Leg One (29 May): Depart Santa Fe shortly after dog manny arrives and drive a rental car to Denver. six hours
- Thinking when planning: No car at airport, no crazy early morning connection from Albuquerque or Santa Fe to Denver.
- Thinking in the moment: This pretty much sucks.
Leg Two (30 May): . . . Narita, Japan. eleven hours.
We're less than halfway through this flight and my 58-yo neck is complaining about the weight of my head and my equally aged spine is begging me to find a space to stretch horizontal (but of course cheap me has booked us Economy Plus -- so we're miserably upright for the duration).
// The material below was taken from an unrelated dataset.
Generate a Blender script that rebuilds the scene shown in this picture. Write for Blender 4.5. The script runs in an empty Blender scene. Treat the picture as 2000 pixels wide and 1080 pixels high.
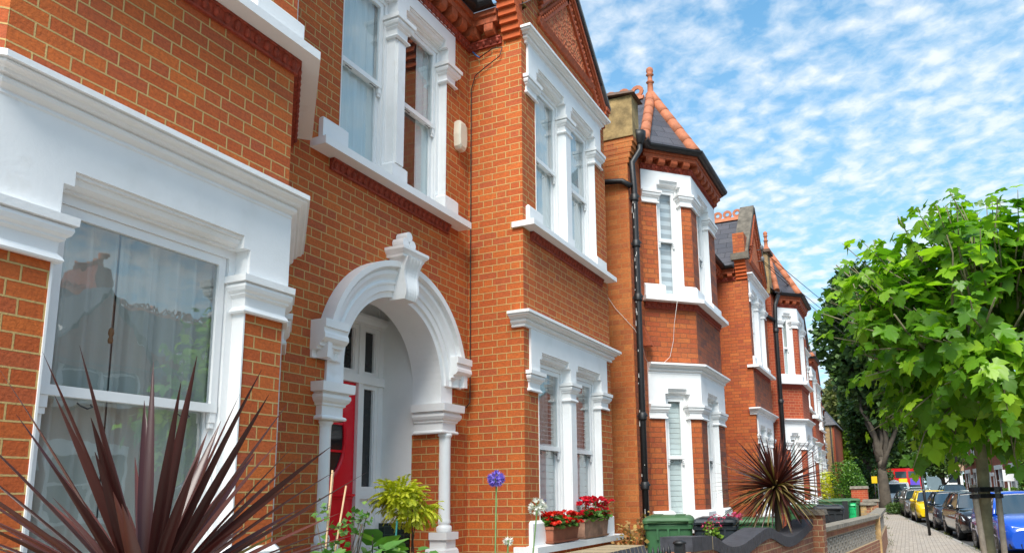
import bpy, math, random
from mathutils import Vector, Matrix
import numpy as np
S = bpy.context.scene
COL = S.collection
R = math.radians
GZ = 1.6            # eye height above the road: every height below is written relative to the eye, roads lie at world z = 0

# ------------------------------------------------------------------ camera
cd = bpy.data.cameras.new('camera')
cam = bpy.data.objects.new('camera', cd)
COL.objects.link(cam)
rx = Vector((0.91352882, 0.40632381, -0.01913235))
ux = Vector((0.08944075, -0.15475951, 0.98389524))
fx = Vector((-0.39681915, 0.90052787, 0.17771918))
m3 = Matrix((rx, ux, -fx)).transposed()
cam.matrix_world = Matrix.Translation((0, 0, GZ)) @ m3.to_4x4()
cd.sensor_width = 36.0
cd.lens = 36.0 * 1469.95 / 2000.0
cd.shift_x = -(1109.445 - 1000) / 2000.0
cd.shift_y = (700.78 - 540) / 2000.0
cd.clip_start = 0.05
cd.clip_end = 2000
S.camera = cam

# ------------------------------------------------------------------ world and sun
SUN_EL, SUN_AZ = R(50), R(168)        # azimuth clockwise from +Y: the sun stands behind the camera, over the roofs, veiled by thin cloud
world = bpy.data.worlds.new('World')
S.world = world
world.use_nodes = True
wn = world.node_tree
wn.nodes.clear()


class NT:
    """small helper for building node trees"""
    def __init__(s, tree):
        s.t = tree

    def n(s, typ, **kw):
        nd = s.t.nodes.new(typ)
        for k, v in kw.items():
            if k.startswith('i_'):
                nd.inputs[k[2:].replace('_', ' ')].default_value = v
            else:
                setattr(nd, k, v)
        return nd

    def l(s, a, b):
        s.t.links.new(a, b)

    def put(s, sock, v):
        if hasattr(v, 'links') or hasattr(v, 'is_linked'):
            s.l(v, sock)
        else:
            sock.default_value = v

    def m(s, op, a, b=None, c=None, clamp=False):
        nd = s.n('ShaderNodeMath', operation=op)
        nd.use_clamp = clamp
        s.put(nd.inputs[0], a)
        if b is not None:
            s.put(nd.inputs[1], b)
        if c is not None:
            s.put(nd.inputs[2], c)
        return nd.outputs[0]

    def vm(s, op, a, b=None, out=0):
        nd = s.n('ShaderNodeVectorMath', operation=op)
        s.put(nd.inputs[0], a)
        if b is not None:
            s.put(nd.inputs[1], b)
        return nd.outputs[out]

    def comb(s, x, y, z=0.0):
        nd = s.n('ShaderNodeCombineXYZ')
        s.put(nd.inputs[0], x); s.put(nd.inputs[1], y); s.put(nd.inputs[2], z)
        return nd.outputs[0]

    def sep(s, v):
        nd = s.n('ShaderNodeSeparateXYZ')
        s.l(v, nd.inputs[0])
        return nd.outputs

    def ramp(s, fac, stops, interp='LINEAR'):
        nd = s.n('ShaderNodeValToRGB')
        cr = nd.color_ramp
        cr.interpolation = interp
        while len(cr.elements) < len(stops):
            cr.elements.new(0.5)
        for e, (p, c) in zip(cr.elements, stops):
            e.position = p
            e.color = (c[0], c[1], c[2], 1)
        s.put(nd.inputs[0], fac)
        return nd.outputs[0]

    def mix(s, fac, a, b, mode='MIX'):
        nd = s.n('ShaderNodeMix', data_type='RGBA', blend_type=mode)
        s.put(nd.inputs[0], fac)
        for i, v in ((6, a), (7, b)):
            if isinstance(v, (tuple, list)):
                v = (v[0], v[1], v[2], 1)
            s.put(nd.inputs[i], v)
        return nd.outputs[2]

    def noise(s, vec, scale, detail=3, rough=0.5, dist=0.0, out=0):
        nd = s.n('ShaderNodeTexNoise')
        s.l(vec, nd.inputs['Vector'])
        nd.inputs['Scale'].default_value = scale
        nd.inputs['Detail'].default_value = detail
        nd.inputs['Roughness'].default_value = rough
        nd.inputs['Distortion'].default_value = dist
        return nd.outputs[out]


W = NT(wn)
geo = W.n('ShaderNodeTexCoord')
dirv = geo.outputs['Generated']
sx, sy, sz = W.sep(dirv)
sky = W.n('ShaderNodeTexSky', sky_type='NISHITA', sun_disc=False, sun_elevation=SUN_EL, sun_rotation=SUN_AZ,
          air_density=1.0, dust_density=0.6, ozone_density=2.2)
# cloud sheet: the view direction is carried onto a flat layer overhead
hz = W.m('ADD', W.m('MAXIMUM', sz, 0.0), 0.16)
cu = W.m('DIVIDE', sx, hz)
cv = W.m('DIVIDE', sy, hz)
cvec = W.comb(cu, cv, 0.0)
big = W.noise(cvec, 0.55, 4, 0.55)
rot = W.n('ShaderNodeMapping')
rot.inputs['Rotation'].default_value = (0, 0, R(35))
rot.inputs['Scale'].default_value = (1.0, 1.1, 1.0)
W.l(cvec, rot.inputs[0])
wob_ = W.noise(cvec, 18.0, 2, 0.55, 0.0, out=1)
cdist = W.vm('ADD', rot.outputs[0], W.vm('MULTIPLY', W.vm('SUBTRACT', wob_, (0.5, 0.5, 0.5)), (0.035, 0.035, 0.0)))
vor = W.n('ShaderNodeTexVoronoi', feature='SMOOTH_F1')
vor.inputs['Scale'].default_value = 19.0
vor.inputs['Smoothness'].default_value = 0.8
W.l(cdist, vor.inputs['Vector'])
pn = W.noise(cdist, 17.0, 6, 0.58, 0.0)
puff = W.m('ADD', W.m('MULTIPLY', W.m('SUBTRACT', 0.95, W.m('MULTIPLY', vor.outputs['Distance'], 1.25)), 0.24), W.m('MULTIPLY', pn, 0.76))
fine = W.noise(cvec, 20.0, 3, 0.6)
cl = W.m('ADD', W.m('MULTIPLY', puff, 0.95), W.m('MULTIPLY', big, 0.74))
cl = W.m('ADD', cl, W.m('MULTIPLY', fine, 0.10))
near_h = W.m('SUBTRACT', 1.0, W.m('MULTIPLY', sz, 1.5), clamp=True)
cl = W.m('ADD', cl, W.m('MULTIPLY', near_h, 0.20))
mask = W.m('MULTIPLY', W.m('SUBTRACT', cl, 0.635), 2.3, clamp=True)
veil = W.m('MULTIPLY', W.m('ADD', near_h, 0.12), 0.75, clamp=True)
mask = W.m('MAXIMUM', W.m('MULTIPLY', mask, 0.88), veil)
skyc = W.mix(1.0, sky.outputs[0], (0.17, 0.60, 0.69), 'MULTIPLY')
cloudc = W.mix(W.m('MULTIPLY', W.m('SUBTRACT', puff, 0.35), 3.0, clamp=True), (1.75, 2.25, 2.6), (2.7, 2.8, 2.9))
col = W.mix(mask, skyc, cloudc)
bg = W.n('ShaderNodeBackground')
bg.inputs['Strength'].default_value = 0.15
W.l(col, bg.inputs['Color'])
wo = W.n('ShaderNodeOutputWorld')
W.l(bg.outputs[0], wo.inputs[0])

sl = bpy.data.lights.new('sun', 'SUN')
sl.energy = 2.3
sl.angle = R(30)
sl.color = (1.0, 0.95, 0.88)
sun = bpy.data.objects.new('sun', sl)
COL.objects.link(sun)
sd = Vector((math.sin(SUN_AZ) * math.cos(SUN_EL), math.cos(SUN_AZ) * math.cos(SUN_EL), math.sin(SUN_EL)))
sun.rotation_euler = sd.to_track_quat('Z', 'Y').to_euler()
sun.location = (0, 0, 30)

S.view_settings.view_transform = 'Standard'
S.view_settings.look = 'None'
S.view_settings.exposure = 1.4
S.view_settings.gamma = 1.0
S.view_settings.use_curve_mapping = False
S.cycles.max_bounces = 8
S.cycles.transparent_max_bounces = 16
S.cycles.sample_clamp_indirect = 6


# ------------------------------------------------------------------ mesh builder
WL = {}      # world location of parents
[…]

- Thinking when planning: We don't need to pay for those biz-class creature comforts.
- Thinking in the moment: This pretty much sucks.
Leg Three (31 May): Fast forward as we've crossed the International Dateline -- Finally, we land in Tokyo and head for the gate of our All Nippon Airlines flight heading for China. five hour flight (plus the two-hour Narita layover)
It's about 10:00 p.m (8:00 a.m. in the Land of Enchantment -- good morning neighbors!), when we finally land at Chengdu's busy international airport. We're struck first by the humidity, then by the officious, unsmiling Chinese immigration officers who, in addition to our photos, record our full hand prints on a glass-plated scanner.
Having survived twenty-four hours of travel and the security/administrative gyrations of our Chinese hosts, we finally are ejected into a bustling arrival hall just before the calendar turns to June. Happily, our Wilderness Travel (company supporting our trek) contact seems magically to materialize from the masses (hallelujah), greeting us by name, hustling us to a conveniently parked van and whisking us and our gear off to a downtown hotel. We learn en route from Phu (our contact) that Chengdu has a population of ~20 million people, has grown dramatically over the space of a generation (squeezing out family farms and bamboo huts with an imposing network of glass, steel and concrete), has had the same name for 1800 years, and once included a small-scale version of the Forbidden City palace (built by the king, for his son). How am I even hearing this? My brain has turned to travel mush.
Tomorrow, the trip officially begins. We'll meet our trekking guide, fellow trekkers and get our instructions, tickets and permits for Tibet.